Winnie the Pooh and his pals from the Hundred Acre Wood return to the big screen for the first time in 23 years. In this children’s adventure, Tigger decides that being the one and only can be kind of lonely. Although he has wonderful friends and young Roo is a great bouncing partner, he begins thinking that there must be other tiggers somewhere out there. This leads the ever-exuberant Tigger on an amazing journey through the Hundred Acre Wood in search of the “biggest and most gigantical” family tree around. When his search proves fruitless, Tigger’s pals try to cheer him up by masquerading as his family and dressing up in tigger costumes. This only serves to deepen Tigger’s longing and he stubbornly bounces off into a cold winter storm to find his reclusive relatives. Pooh, Piglet, Rabbit, Roo and Eeyore become concerned and form a search party to find him. In the end, Tigger’s heart leads him home and he comes to realize that his family has always been with him – those friends who love and care for him.

Dove Review

A delight for kids! Staying true to the vision of the books creator, A.A. Milne, director/writer Jun Falkenstein (A Winnie the Pooh Thanksgiving) has captured the essence of Milne’s vernacular and dialogue. With just the tiniest bit more edge and emotion than previous Pooh adventures, here we see a well-developed character as Tigger struggles with frustration and even anger. The film includes five serviceable new songs from Disney legendary songwriters Richard Sherman and Robert Sherman (Mary Poppins, The Jungle Book). Kenny Loggins also collaborates with the Sherman Brothers on the emotion-filled end-credit ballad, “Your Heart Will Lead You Home.” And Harry Gregson-Willimas adds to the whimsy with his background score. If you are looking for good animation, wonderful voice characterizations, and a plot that engrosses little ones, this is a gratifying conception. An enjoyable film for little ones and anyone who fondly remembers the humor, adventure and gentleness of Pooh Bear and his pals.

Content Description

I found nothing objectionable, however, there is one scene featuring an avalanche which may frigthen very little ones.
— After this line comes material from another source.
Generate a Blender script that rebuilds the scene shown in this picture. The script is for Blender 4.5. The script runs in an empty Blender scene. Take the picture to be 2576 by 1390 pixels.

There is also the occasional bad attitude, but it serves to show how we are to behave towards others.

Info

Company: Disney
Director: Jun Falkenstein
Producer: Cheryl Abood
Genre: Children
Runtime: 76 min.
Industry Rating: G
Starring: Voices of Tom Attenborough, Peter Cullen, John Fiedler, Nikita Hopkins, Ken Sansom, Kath Soucie, Andre Stojka and Jim Cummings.